WRITTEN PROBLEM
Print out the material that follows word for word.

INFORMATION SHOWN
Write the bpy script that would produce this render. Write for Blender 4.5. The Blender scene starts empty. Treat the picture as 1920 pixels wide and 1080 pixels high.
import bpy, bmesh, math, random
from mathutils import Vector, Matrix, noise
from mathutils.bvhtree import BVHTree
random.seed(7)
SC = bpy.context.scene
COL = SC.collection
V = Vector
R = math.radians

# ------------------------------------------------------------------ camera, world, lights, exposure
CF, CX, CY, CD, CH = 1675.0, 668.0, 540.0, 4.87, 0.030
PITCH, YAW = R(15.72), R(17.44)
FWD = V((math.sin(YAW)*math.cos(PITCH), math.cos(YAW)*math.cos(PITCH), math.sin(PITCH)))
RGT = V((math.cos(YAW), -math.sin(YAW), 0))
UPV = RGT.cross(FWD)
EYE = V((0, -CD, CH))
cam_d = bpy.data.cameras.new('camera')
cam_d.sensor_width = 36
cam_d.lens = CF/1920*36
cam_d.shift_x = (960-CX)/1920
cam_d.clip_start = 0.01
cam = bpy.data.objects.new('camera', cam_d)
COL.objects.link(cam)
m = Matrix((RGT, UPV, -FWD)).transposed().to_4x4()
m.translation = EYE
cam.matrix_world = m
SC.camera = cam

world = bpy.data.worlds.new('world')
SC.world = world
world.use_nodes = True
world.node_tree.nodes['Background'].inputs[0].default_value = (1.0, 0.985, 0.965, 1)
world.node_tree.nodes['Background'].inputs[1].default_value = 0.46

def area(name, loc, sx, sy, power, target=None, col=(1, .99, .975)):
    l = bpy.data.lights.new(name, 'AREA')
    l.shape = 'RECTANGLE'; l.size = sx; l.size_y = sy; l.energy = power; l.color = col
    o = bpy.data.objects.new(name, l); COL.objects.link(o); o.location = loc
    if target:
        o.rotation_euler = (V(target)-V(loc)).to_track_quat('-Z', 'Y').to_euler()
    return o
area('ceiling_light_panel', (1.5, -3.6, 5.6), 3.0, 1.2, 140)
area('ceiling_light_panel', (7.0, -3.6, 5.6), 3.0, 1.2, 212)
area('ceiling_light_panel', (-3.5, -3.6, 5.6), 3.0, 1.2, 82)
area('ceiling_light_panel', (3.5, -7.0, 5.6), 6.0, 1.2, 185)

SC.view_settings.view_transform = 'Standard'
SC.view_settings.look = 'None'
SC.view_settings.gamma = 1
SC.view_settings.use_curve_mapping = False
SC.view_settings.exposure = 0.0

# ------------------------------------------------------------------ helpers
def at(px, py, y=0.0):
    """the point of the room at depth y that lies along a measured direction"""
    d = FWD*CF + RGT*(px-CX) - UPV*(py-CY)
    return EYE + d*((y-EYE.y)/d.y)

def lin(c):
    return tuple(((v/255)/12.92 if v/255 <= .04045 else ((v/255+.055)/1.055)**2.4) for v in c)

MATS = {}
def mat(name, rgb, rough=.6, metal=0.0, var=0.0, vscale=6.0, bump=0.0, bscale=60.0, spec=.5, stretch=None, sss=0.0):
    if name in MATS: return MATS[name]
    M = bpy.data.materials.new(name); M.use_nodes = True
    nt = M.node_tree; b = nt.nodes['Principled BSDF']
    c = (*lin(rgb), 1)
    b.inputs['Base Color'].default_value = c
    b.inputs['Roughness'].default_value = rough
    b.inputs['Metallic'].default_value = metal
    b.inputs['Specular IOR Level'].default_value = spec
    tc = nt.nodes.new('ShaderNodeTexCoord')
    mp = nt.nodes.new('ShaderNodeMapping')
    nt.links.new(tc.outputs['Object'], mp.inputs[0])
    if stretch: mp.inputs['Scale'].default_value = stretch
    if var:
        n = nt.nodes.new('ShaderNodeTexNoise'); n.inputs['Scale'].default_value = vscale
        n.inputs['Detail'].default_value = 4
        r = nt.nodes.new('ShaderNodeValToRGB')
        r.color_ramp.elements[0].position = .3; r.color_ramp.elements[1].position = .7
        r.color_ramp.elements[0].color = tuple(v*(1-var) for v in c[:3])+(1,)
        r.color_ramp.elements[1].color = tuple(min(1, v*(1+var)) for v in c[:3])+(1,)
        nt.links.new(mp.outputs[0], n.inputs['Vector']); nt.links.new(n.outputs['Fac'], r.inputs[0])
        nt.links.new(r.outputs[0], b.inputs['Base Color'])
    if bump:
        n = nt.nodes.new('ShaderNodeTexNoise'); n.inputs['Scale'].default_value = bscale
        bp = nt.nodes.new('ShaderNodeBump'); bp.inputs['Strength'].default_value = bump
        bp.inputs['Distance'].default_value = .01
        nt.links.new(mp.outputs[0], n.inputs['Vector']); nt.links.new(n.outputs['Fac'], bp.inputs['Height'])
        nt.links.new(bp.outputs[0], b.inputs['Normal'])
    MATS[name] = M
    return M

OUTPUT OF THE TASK
Write the bpy script that would produce this render. Write for Blender 4.5. The Blender scene starts empty. Treat the picture as 1920 pixels wide and 1080 pixels high.
import bpy, bmesh, math, random
from mathutils import Vector, Matrix, noise
from mathutils.bvhtree import BVHTree
random.seed(7)
SC = bpy.context.scene
COL = SC.collection
V = Vector
R = math.radians

# ------------------------------------------------------------------ camera, world, lights, exposure
CF, CX, CY, CD, CH = 1675.0, 668.0, 540.0, 4.87, 0.030
PITCH, YAW = R(15.72), R(17.44)
FWD = V((math.sin(YAW)*math.cos(PITCH), math.cos(YAW)*math.cos(PITCH), math.sin(PITCH)))
RGT = V((math.cos(YAW), -math.sin(YAW), 0))
UPV = RGT.cross(FWD)
EYE = V((0, -CD, CH))
cam_d = bpy.data.cameras.new('camera')
cam_d.sensor_width = 36
cam_d.lens = CF/1920*36
cam_d.shift_x = (960-CX)/1920
cam_d.clip_start = 0.01
cam = bpy.data.objects.new('camera', cam_d)
COL.objects.link(cam)
m = Matrix((RGT, UPV, -FWD)).transposed().to_4x4()
m.translation = EYE
cam.matrix_world = m
SC.camera = cam

world = bpy.data.worlds.new('world')
SC.world = world
world.use_nodes = True
world.node_tree.nodes['Background'].inputs[0].default_value = (1.0, 0.985, 0.965, 1)
world.node_tree.nodes['Background'].inputs[1].default_value = 0.46

def area(name, loc, sx, sy, power, target=None, col=(1, .99, .975)):
    l = bpy.data.lights.new(name, 'AREA')
    l.shape = 'RECTANGLE'; l.size = sx; l.size_y = sy; l.energy = power; l.color = col
    o = bpy.data.objects.new(name, l); COL.objects.link(o); o.location = loc
    if target:
        o.rotation_euler = (V(target)-V(loc)).to_track_quat('-Z', 'Y').to_euler()
    return o
area('ceiling_light_panel', (1.5, -3.6, 5.6), 3.0, 1.2, 140)
area('ceiling_light_panel', (7.0, -3.6, 5.6), 3.0, 1.2, 212)
area('ceiling_light_panel', (-3.5, -3.6, 5.6), 3.0, 1.2, 82)
area('ceiling_light_panel', (3.5, -7.0, 5.6), 6.0, 1.2, 185)

SC.view_settings.view_transform = 'Standard'
SC.view_settings.look = 'None'
SC.view_settings.gamma = 1
SC.view_settings.use_curve_mapping = False
SC.view_settings.exposure = 0.0

# ------------------------------------------------------------------ helpers
def at(px, py, y=0.0):
    """the point of the room at depth y that lies along a measured direction"""
    d = FWD*CF + RGT*(px-CX) - UPV*(py-CY)
    return EYE + d*((y-EYE.y)/d.y)

def lin(c):
    return tuple(((v/255)/12.92 if v/255 <= .04045 else ((v/255+.055)/1.055)**2.4) for v in c)

MATS = {}
def mat(name, rgb, rough=.6, metal=0.0, var=0.0, vscale=6.0, bump=0.0, bscale=60.0, spec=.5, stretch=None, sss=0.0):
    if name in MATS: return MATS[name]
    M = bpy.data.materials.new(name); M.use_nodes = True
    nt = M.node_tree; b = nt.nodes['Principled BSDF']
    c = (*lin(rgb), 1)
    b.inputs['Base Color'].default_value = c
    b.inputs['Roughness'].default_value = rough
    b.inputs['Metallic'].default_value = metal
    b.inputs['Specular IOR Level'].default_value = spec
    tc = nt.nodes.new('ShaderNodeTexCoord')
    mp = nt.nodes.new('ShaderNodeMapping')
    nt.links.new(tc.outputs['Object'], mp.inputs[0])
    if stretch: mp.inputs['Scale'].default_value = stretch
    if var:
        n = nt.nodes.new('ShaderNodeTexNoise'); n.inputs['Scale'].default_value = vscale
        n.inputs['Detail'].default_value = 4
        r = nt.nodes.new('ShaderNodeValToRGB')
        r.color_ramp.elements[0].position = .3; r.color_ramp.elements[1].position = .7
        r.color_ramp.elements[0].color = tuple(v*(1-var) for v in c[:3])+(1,)
        r.color_ramp.elements[1].color = tuple(min(1, v*(1+var)) for v in c[:3])+(1,)
        nt.links.new(mp.outputs[0], n.inputs['Vector']); nt.links.new(n.outputs['Fac'], r.inputs[0])
        nt.links.new(r.outputs[0], b.inputs['Base Color'])
    if bump:
        n = nt.nodes.new('ShaderNodeTexNoise'); n.inputs['Scale'].default_value = bscale
        bp = nt.nodes.new('ShaderNodeBump'); bp.inputs['Strength'].default_value = bump
        bp.inputs['Distance'].default_value = .01
        nt.links.new(mp.outputs[0], n.inputs['Vector']); nt.links.new(n.outputs['Fac'], bp.inputs['Height'])
        nt.links.new(bp.outputs[0], b.inputs['Normal'])
    MATS[name] = M
    return M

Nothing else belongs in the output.